> [Data entries]:
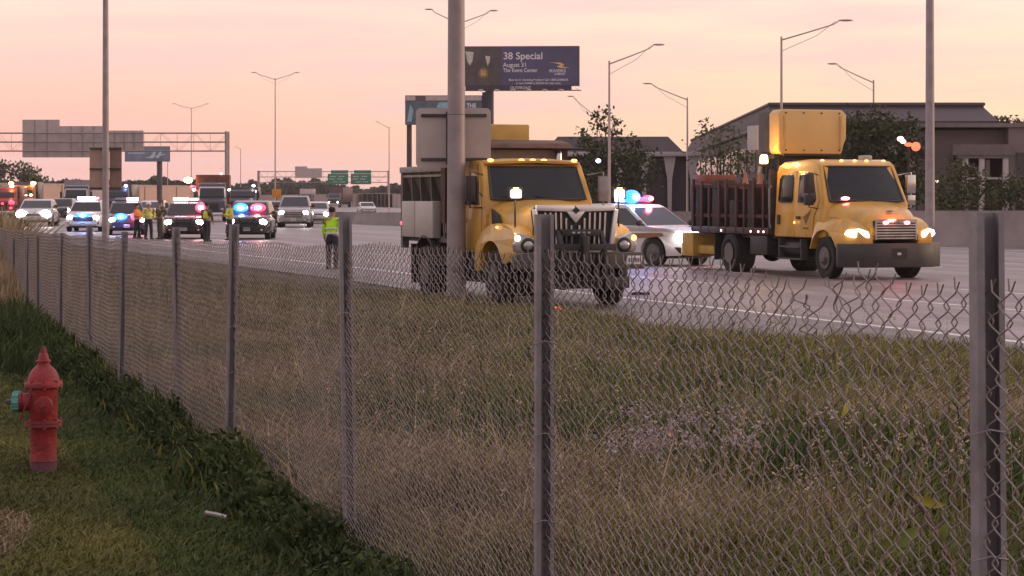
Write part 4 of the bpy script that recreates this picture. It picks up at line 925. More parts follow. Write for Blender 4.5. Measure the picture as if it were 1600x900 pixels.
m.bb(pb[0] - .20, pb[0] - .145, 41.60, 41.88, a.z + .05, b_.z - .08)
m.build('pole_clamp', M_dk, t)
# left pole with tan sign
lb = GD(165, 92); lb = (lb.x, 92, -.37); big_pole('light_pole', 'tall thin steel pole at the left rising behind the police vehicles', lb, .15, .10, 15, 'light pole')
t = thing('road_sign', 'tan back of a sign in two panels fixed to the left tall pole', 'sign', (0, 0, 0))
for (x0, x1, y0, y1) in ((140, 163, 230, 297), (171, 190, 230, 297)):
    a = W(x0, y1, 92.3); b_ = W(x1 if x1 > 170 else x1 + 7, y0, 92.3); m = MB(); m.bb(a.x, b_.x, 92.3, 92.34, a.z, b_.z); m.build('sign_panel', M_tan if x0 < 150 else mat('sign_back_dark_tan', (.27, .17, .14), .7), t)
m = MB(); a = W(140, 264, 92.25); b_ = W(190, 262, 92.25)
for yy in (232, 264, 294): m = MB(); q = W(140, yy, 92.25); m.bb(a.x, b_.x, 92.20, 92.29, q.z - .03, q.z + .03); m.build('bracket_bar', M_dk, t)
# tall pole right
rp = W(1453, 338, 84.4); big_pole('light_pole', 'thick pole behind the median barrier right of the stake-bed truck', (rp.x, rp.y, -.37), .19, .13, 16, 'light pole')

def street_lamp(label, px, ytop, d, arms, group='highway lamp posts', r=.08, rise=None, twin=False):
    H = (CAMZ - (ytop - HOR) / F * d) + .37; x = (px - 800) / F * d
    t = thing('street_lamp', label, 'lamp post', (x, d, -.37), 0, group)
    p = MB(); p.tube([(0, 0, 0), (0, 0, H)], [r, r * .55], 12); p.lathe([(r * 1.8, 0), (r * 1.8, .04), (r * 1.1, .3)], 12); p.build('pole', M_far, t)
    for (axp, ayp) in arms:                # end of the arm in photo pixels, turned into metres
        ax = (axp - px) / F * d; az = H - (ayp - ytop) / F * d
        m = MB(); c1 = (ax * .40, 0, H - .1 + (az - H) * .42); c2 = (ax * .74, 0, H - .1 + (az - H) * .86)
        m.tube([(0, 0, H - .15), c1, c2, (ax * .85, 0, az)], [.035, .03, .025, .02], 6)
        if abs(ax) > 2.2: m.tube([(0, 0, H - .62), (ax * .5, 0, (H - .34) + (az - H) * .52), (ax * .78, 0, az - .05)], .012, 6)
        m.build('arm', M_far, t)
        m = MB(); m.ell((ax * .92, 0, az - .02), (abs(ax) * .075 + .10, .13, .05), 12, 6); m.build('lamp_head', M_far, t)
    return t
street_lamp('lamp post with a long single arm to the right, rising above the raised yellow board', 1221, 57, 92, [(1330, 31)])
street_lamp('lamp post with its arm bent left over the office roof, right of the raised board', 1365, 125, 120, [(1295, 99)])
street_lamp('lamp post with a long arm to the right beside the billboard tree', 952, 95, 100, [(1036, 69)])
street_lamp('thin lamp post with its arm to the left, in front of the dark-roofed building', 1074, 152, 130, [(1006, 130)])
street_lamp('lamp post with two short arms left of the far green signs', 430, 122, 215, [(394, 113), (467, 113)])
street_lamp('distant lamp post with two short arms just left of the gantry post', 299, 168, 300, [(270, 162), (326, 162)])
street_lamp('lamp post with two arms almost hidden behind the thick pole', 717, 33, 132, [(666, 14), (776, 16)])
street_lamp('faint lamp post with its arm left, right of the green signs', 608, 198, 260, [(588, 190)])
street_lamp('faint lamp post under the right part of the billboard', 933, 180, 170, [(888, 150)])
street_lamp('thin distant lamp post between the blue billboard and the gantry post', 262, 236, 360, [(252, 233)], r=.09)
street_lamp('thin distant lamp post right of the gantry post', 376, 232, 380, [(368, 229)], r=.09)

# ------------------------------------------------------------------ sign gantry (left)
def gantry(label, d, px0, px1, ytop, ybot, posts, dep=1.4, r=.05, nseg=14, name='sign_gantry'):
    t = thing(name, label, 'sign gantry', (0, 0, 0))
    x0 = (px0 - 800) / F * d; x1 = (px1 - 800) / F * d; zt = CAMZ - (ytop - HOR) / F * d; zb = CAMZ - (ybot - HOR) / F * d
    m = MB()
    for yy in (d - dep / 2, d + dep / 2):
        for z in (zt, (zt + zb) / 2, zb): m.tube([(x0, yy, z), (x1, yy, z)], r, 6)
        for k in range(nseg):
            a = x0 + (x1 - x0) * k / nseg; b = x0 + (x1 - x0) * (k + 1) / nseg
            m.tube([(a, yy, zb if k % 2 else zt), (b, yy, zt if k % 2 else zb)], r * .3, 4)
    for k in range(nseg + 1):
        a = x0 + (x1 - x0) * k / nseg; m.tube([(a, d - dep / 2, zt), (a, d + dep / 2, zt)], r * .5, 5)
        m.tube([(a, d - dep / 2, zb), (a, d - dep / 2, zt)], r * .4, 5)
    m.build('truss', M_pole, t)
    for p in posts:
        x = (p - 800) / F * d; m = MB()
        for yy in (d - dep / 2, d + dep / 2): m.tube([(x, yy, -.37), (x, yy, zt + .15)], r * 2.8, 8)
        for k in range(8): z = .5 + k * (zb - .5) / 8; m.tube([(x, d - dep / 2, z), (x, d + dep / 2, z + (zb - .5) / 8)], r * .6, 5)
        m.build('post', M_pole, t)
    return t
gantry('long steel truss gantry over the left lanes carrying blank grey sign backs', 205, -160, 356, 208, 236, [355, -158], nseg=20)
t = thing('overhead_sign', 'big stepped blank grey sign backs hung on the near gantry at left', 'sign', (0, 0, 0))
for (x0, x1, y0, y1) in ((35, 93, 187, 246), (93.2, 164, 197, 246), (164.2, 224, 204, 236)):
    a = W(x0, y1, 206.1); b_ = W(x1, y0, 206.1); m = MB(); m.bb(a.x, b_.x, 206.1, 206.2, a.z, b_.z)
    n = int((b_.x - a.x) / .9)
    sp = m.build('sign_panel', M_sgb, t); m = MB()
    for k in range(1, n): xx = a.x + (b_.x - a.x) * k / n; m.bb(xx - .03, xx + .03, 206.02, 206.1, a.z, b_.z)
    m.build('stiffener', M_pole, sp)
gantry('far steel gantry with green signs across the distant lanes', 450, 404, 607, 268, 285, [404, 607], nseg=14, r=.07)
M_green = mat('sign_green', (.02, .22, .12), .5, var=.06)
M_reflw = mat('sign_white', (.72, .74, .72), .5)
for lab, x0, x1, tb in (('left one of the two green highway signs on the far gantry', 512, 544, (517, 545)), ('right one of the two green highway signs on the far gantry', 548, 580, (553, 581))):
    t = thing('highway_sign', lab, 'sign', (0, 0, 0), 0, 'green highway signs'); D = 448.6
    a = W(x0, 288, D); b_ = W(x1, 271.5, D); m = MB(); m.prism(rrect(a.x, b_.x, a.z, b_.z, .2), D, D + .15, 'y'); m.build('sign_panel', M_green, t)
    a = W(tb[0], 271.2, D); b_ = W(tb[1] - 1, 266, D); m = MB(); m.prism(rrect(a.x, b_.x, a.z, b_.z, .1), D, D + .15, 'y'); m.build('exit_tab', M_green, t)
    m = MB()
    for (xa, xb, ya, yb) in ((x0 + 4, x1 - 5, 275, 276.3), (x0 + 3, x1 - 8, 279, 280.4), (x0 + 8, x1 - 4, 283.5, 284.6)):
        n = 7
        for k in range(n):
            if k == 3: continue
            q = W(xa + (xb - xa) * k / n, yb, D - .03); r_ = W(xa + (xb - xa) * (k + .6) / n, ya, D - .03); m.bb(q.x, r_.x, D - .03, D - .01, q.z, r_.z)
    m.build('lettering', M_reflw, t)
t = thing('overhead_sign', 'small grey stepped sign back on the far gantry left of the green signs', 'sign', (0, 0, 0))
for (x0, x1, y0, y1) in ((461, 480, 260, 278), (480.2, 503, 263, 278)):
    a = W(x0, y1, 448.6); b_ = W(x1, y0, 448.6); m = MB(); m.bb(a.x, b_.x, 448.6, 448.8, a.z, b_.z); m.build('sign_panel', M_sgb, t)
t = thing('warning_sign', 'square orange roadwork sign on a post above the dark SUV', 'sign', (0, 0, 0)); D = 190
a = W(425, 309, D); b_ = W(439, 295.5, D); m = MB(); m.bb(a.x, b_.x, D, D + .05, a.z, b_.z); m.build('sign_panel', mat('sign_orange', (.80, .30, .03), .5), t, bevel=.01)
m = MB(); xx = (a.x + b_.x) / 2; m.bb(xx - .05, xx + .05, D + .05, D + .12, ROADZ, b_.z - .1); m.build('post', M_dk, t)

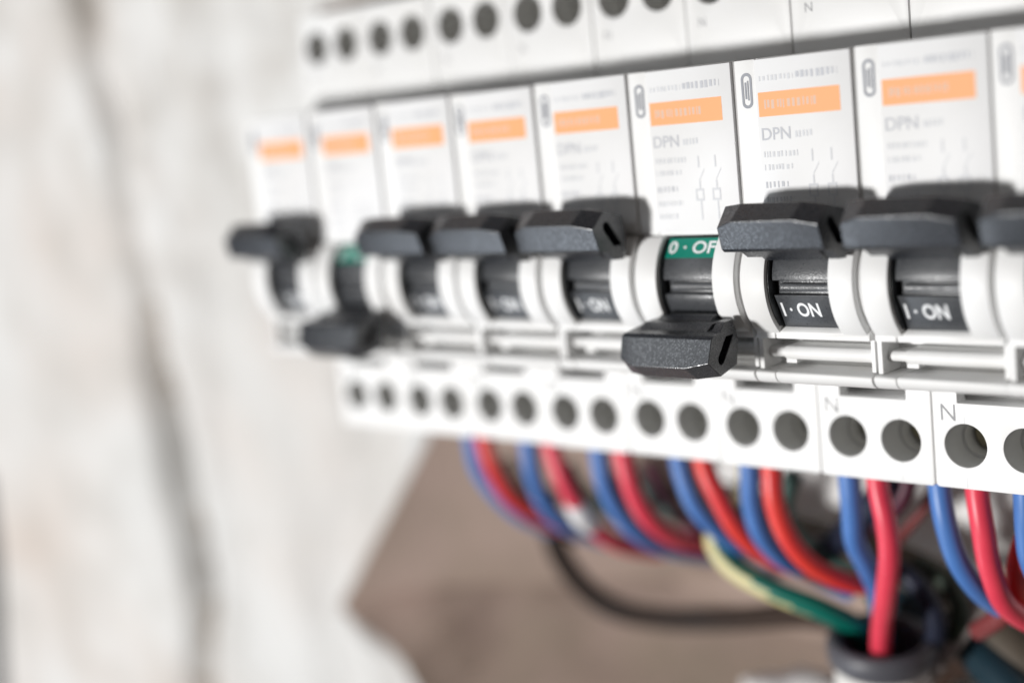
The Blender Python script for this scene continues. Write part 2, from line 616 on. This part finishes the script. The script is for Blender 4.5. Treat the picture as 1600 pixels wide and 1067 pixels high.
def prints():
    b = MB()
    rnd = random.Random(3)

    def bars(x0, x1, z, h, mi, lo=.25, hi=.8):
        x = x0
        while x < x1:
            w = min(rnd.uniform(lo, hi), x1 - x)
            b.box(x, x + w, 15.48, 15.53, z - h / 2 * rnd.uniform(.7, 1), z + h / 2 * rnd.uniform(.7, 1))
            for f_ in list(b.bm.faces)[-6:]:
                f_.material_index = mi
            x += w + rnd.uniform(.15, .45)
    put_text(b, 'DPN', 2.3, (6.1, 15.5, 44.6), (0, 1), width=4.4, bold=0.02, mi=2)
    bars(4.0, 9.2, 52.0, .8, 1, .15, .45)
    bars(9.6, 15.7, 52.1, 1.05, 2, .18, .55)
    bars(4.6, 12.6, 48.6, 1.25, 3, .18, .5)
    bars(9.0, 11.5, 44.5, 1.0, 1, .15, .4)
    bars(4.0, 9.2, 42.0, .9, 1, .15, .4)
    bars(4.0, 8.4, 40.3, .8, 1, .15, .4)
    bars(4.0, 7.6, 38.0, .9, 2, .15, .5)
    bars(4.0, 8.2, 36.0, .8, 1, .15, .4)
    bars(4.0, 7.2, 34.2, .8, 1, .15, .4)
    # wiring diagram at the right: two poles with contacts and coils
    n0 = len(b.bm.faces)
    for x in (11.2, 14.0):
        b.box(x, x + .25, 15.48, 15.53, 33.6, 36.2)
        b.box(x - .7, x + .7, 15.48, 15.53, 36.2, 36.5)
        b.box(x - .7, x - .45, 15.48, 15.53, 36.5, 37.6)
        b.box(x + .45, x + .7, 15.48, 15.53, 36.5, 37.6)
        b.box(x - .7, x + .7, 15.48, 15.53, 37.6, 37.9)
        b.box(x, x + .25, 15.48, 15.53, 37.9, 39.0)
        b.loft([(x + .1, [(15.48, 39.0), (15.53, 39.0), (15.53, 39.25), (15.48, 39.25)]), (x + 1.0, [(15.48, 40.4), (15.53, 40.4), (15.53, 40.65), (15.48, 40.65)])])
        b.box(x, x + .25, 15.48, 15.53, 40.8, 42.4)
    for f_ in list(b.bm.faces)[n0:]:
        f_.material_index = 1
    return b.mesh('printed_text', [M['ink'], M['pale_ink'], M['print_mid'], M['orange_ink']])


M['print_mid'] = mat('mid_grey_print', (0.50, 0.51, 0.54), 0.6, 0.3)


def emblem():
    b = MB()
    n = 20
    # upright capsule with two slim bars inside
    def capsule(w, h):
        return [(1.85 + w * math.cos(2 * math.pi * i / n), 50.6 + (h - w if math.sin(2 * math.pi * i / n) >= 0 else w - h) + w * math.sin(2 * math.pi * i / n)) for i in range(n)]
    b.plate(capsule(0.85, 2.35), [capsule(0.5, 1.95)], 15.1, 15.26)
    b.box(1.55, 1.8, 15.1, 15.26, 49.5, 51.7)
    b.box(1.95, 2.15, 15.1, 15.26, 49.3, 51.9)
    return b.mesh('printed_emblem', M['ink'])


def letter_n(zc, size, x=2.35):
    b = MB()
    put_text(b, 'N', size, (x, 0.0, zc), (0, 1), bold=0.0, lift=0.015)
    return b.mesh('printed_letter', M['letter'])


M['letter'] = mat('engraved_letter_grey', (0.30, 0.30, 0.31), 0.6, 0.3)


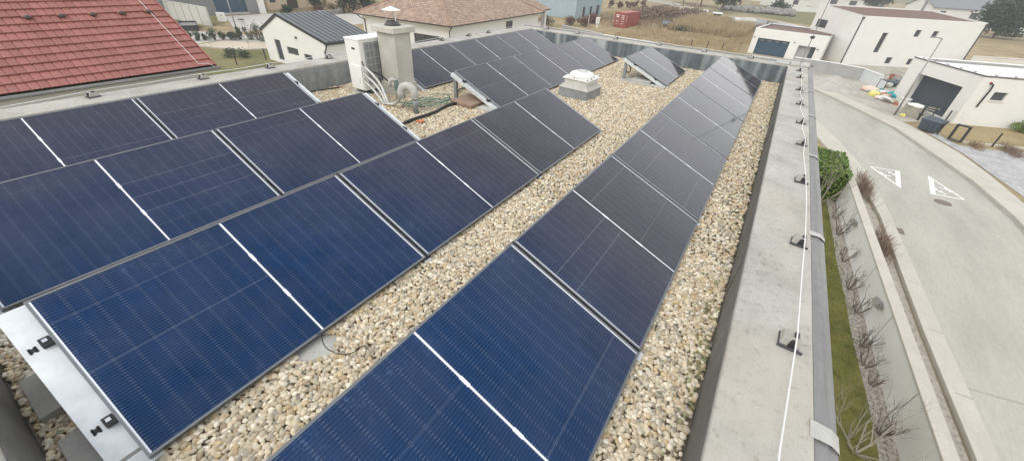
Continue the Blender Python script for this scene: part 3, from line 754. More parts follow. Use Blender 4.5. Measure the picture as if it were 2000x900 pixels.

> [Brief]: Extract verbatim only those lines that run from the line with "The Blender Python script for this scene continues." to the line with "rnd = random.Random(3)", inclusive.

> [The output]:
The Blender Python script for this scene continues. Write part 2, from line 616 on. This part finishes the script. The script is for Blender 4.5. Treat the picture as 1600 pixels wide and 1067 pixels high.
def prints():
    b = MB()
    rnd = random.Random(3)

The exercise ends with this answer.